With more advanced weapons thought to be in the pipeline, Musiienko expects Ukraine to launch ever more sophisticated operations.
"When we get ATACMS (tactical ballistic missiles) from the United States, I think we will try to use - in one attack - ballistic missiles, cruise missiles and also drones," he says.
"And that will be a serious problem for Russia's air defence system," he adds.
"We will try to blind them."
Each successful attack, he says, makes the next one easier. "We are clearing the way, and it's becoming more simple."
The latest reports from Washington suggests the Biden administration is close to approving the ATACMS long range missile system after months of Ukrainian lobbying.
Does any of this mean that Kyiv is getting closer to its goal of liberating Crimea?
"It's getting closer, but there's still a lot to do," says retired Ukrainian navy captain Andriy Ryzhenko.
"We need to liberate the Sea of Azov coast and cut the land corridor," he says, referring to Ukraine's slow, grinding offensive in the south.
And then there is the Kerch Bridge.
Ukraine has been hitting Moscow's lifeline to Crimea for almost a year, but Russian heavy equipment still moves along its vital railway.
Despite being much better defended now, it remains very much in Kyiv's sights.
"When we shut down the Crimean bridge, it will be a logistical problem for them," Ryzhenko says, with some understatement.

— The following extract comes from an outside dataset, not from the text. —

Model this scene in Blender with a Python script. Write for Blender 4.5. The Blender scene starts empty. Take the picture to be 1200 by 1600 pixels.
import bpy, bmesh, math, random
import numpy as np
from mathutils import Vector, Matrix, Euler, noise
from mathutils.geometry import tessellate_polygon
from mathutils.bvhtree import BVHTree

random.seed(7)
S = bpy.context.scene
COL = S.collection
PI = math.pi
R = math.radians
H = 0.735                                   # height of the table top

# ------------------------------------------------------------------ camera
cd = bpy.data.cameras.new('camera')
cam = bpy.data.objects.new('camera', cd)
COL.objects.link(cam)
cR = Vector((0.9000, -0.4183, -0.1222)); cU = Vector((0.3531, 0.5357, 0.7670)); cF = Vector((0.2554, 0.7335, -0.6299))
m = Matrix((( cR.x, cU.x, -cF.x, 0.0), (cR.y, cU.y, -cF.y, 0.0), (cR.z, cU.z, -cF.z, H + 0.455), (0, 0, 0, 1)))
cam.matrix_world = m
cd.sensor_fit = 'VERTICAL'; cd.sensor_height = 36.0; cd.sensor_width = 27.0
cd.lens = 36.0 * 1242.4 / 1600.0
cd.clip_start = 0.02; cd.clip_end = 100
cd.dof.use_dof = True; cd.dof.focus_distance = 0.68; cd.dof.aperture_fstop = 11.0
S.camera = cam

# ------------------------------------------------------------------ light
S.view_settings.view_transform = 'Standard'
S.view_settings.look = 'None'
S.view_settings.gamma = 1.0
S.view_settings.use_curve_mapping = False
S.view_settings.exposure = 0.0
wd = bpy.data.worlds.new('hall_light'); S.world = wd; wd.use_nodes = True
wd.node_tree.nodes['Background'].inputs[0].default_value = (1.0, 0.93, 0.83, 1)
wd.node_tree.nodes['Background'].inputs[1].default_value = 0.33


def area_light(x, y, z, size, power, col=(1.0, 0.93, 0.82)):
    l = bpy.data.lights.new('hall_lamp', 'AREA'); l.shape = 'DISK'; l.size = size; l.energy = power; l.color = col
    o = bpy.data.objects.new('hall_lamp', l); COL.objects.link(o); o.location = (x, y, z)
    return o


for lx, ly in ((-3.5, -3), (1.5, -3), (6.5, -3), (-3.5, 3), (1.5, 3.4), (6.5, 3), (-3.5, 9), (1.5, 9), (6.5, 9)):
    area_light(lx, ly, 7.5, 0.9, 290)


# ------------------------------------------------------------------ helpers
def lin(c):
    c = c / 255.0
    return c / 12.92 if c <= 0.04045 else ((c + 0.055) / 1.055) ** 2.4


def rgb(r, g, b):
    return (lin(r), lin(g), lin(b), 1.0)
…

Cutting off Crimea would be catastrophic for Russia and provide a welcome boost to Ukraine's difficult southern offensive.
So is all this a prelude to a Ukrainian effort to retake the peninsula?
Observers here in Kyiv are trying not getting ahead of themselves.
"I think this could be a preparation for the liberation of Crimea," Musiienko. "But I understand that it will take time.
"What we're trying to do right now is clean the way to Crimea."
On Saturday, the Secretary of National Security and Defence Council, Oleksiy Danilov, said Ukraine was using every means at its disposal to force Russia to abandon Crimea.
"It looks like if the Russians do not leave Crimea on their own," he said in a radio interview, "we will have to 'smoke them out'."